According to Powell's testimony, Cipollone went racing into the Oval Office to try to intervene, which led to a six-hour meeting that ended after midnight but not before turning into a screaming match between the outside Trump advisers promoting election fraud claims and White House advisers who were trying to convince the president that he lost and should concede.

"I remember the three of them were really sort of forcefully attacking me verbally," Cipollone said in describing the argument.

Cipollone said he called seizing voting machines a "terrible idea" and said at the meeting, "That's not how we do things in the United States."

White House aide Cassidy Hutchinson described the meeting, in a text message displayed by the committee: "The west wing is UNHINGED."

As Cipolllone said, in recently taped testimony shared by the committee Tuesday: "We were asking one simple question, as a general matter. Where is the evidence?"

"You guys are not tough enough," Giuliani in video testimony recalled the president telling the White House attorneys.

Powell and others had proposed that Trump give her authority to seize voting machines. The meeting ended with Trump saying he would appoint Powell as a special counsel. But Trump appeared to back off that in the next few days and instead on Dec 19 issued a tweet that called for supporters to go to Washington on Jan 6 when Congress would be tallying the Electoral College results: "Big protest in D.C. on January 6th. Be there, will be wild!"

That tweet "electrified and galvanized his supporters, especially the dangerous extremists in the Oath Keepers, the Proud Boys and other racist and white nationalist groups spoiling for a fight against the government", said committee member Jamie Raskin of Maryland.

The committee also heard from a former spokesman for the right-wing militia group the Oath Keepers, Jason Van Tatenhove, and Stephen Ayres, a rioter who pleaded guilty to entering the Capitol building as part of an agreement with federal prosecutors.

"I followed President Trump on all of the websites. He basically put out, 'Come to the Stop the Steal rally' and I felt like I needed to be down here," Ayers testified. He said he believed all of Trump's claims about how the election was rigged and stolen.

Tatenhove, who is now a critic of the organization, said groups like the Oath Keepers thrive off propaganda, particularly "the swaying of people who may not know better through lies and rhetoric and propaganda that can get swept up in these moments. And I'll admit, I was swept up at one point as well."
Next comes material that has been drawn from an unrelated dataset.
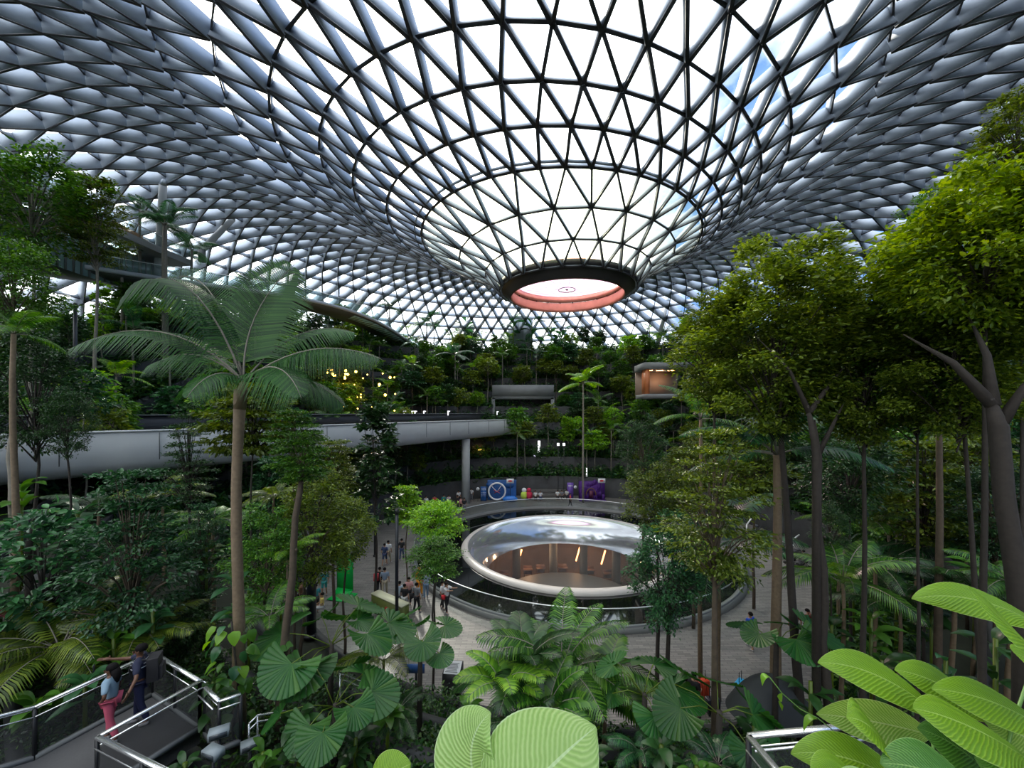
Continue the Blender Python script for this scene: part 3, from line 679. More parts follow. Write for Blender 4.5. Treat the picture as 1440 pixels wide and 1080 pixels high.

He said he fears the alliance between Trump and the Oath Keepers isn't done.

"I think we've gotten exceedingly lucky that more bloodshed did not happen," he said, adding, "I do fear for this next election cycle, because who knows what that might bring — if a president that's willing to try to instill and encourage to whip up a civil war among his followers, using lies and deceit and snake oil and regardless of the human impact, what else is he going to do if he gets elected again?"